First, let’s talk about how we measure AI performance. For chess, I used Elo rating, which is defined so that if Player A has a rating 100 points higher than Player B, we should expect A to collect 64% of the points when playing B. (Winning a game is one point, a drawn game is half a point for each player, and losing gets you zero points.)

There is an alternative rating system, which I’ll call ExpElo, which turns out to be equivalent to Elo in its predictions.  Your ExpElo rating is determined by exponentiating your Elo rating. Where Elo uses the difference of two player’s ratings to predict win percentage, ExpElo uses a ratio of the ratings. Both Elo and ExpElo are equally compelling from an abstract mathematical standpoint, and they are entirely equivalent in their predictions.  But where a graph of improvement in Elo is linear, a graph of improvement in ExpElo would be exponential. So is the growth in chess performance linear or exponential?

Before addressing that question, let’s stop to consider that this situation is not unique to chess. Any linearly growing metric can be rescaled (by exponentiating the metric) to get a new metric that grows exponentially. And any exponentially growing metric can be rescaled (by taking the logarithm) to get a new metric that grows linearly.  So for any quantity that is improving, we will always be able to choose between a metric that grows linearly and one that grows exponentially.

The key question for thinking about AI is: which metric is the most natural measure of what we mean by intelligence on this particular task? For chess, I argue that this is Elo (and not ExpElo).  Long before this AI debate, Arpad Elo proposed the Elo system and that was the one adopted by chess officials.  The U.S. Chess Federation divides players into skill classes (master, expert, A, B, C, and so on) that are evenly spaced, 200 Elo points wide. For classifying human chess performance, Elo was chosen. So why should we switch to a different metric for thinking about AI?

Now here’s the plot twist: the growth in computer chess rating, whether Elo or ExpElo, is likely to level off soon, because the best computers seem to be approaching perfect play, and you can’t get better than perfect.

In every chess position, there is some move (or moves) that is optimal, in the sense of leading to the best possible game outcome.  For an extremely strong player, we might ask what that player’s error rate is: in high-level play, for what fraction of the positions it encounters will it make a non-optimal move?

Suppose a player, Alice, has an error rate of 1%, and suppose (again to simplify the explanation) that a chess game lasts fifty moves for each player. Then in the long run Alice will make a non-optimal move once every two games–in half of the games she will play optimally.  This implies that if Alice plays a chess match against God (who always makes optimal moves), Alice will get at least 25% of the points, because she will play God evenly in the half of games where she makes all optimal moves, and (worst case) she will lose the games where she errs.  And if Alice can score at least 25% against God, then Alice’s Elo rating is no more than 200 points below God’s.
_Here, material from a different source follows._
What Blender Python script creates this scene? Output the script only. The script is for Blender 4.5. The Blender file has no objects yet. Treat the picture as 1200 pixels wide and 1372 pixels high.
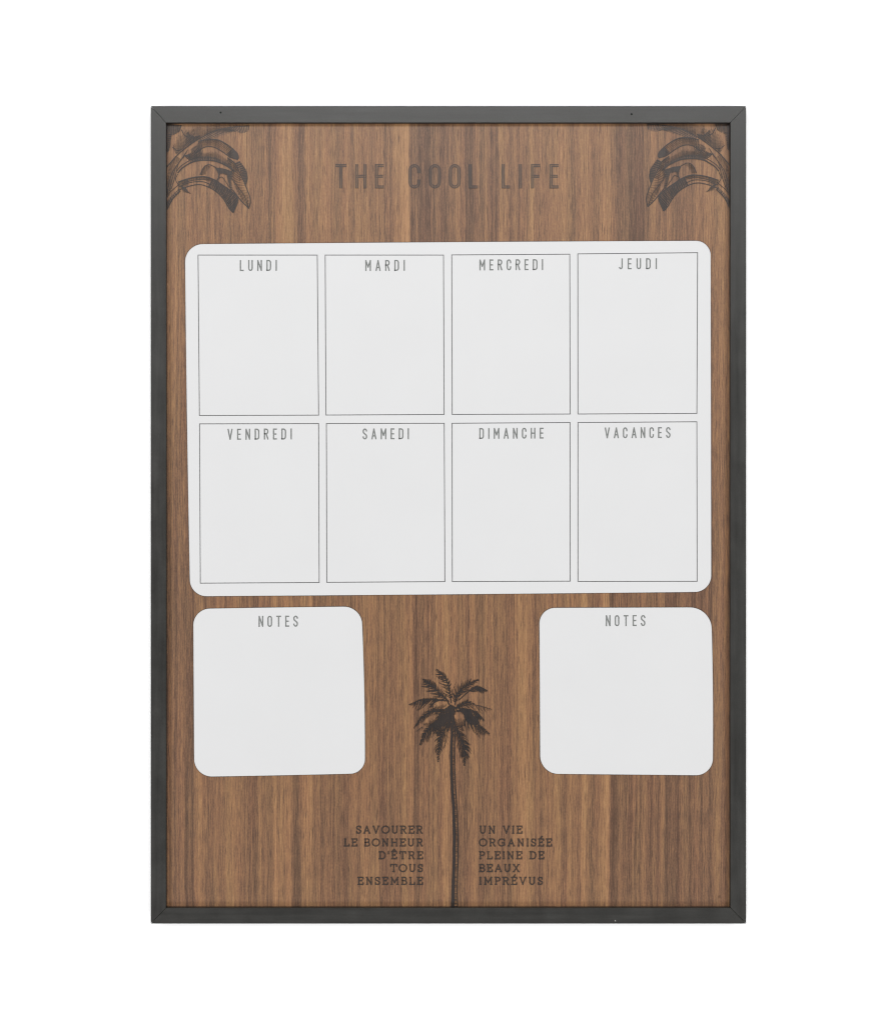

The upshot is that there is some rating–the “Rating of God”–that cannot be exceeded, and that is true in both Elo and ExpElo systems.

Clever research by Ken Regan and others has shown that the best chess programs today have fairly low error rates and therefore are approaching the Rating of God.  Regan’s research suggests that the RoG is around 3600, which is notable because the best program on my graph, Stockfish, is around 3400, and AlphaZero, the new AI chess player from Google’s DeepMind, may be around 3500. If Regan’s estimate is right, then AlphaZero is playing the majority of its games optimally and would score about 36% against God.  The historical growth rate of AI Elo ratings has been about 50 points per year, so it would appear that growth can continue for only a couple of years before leveling off. Whether the growth in chess performance has been linear or exponential so far, it seems likely to flatline within a few years.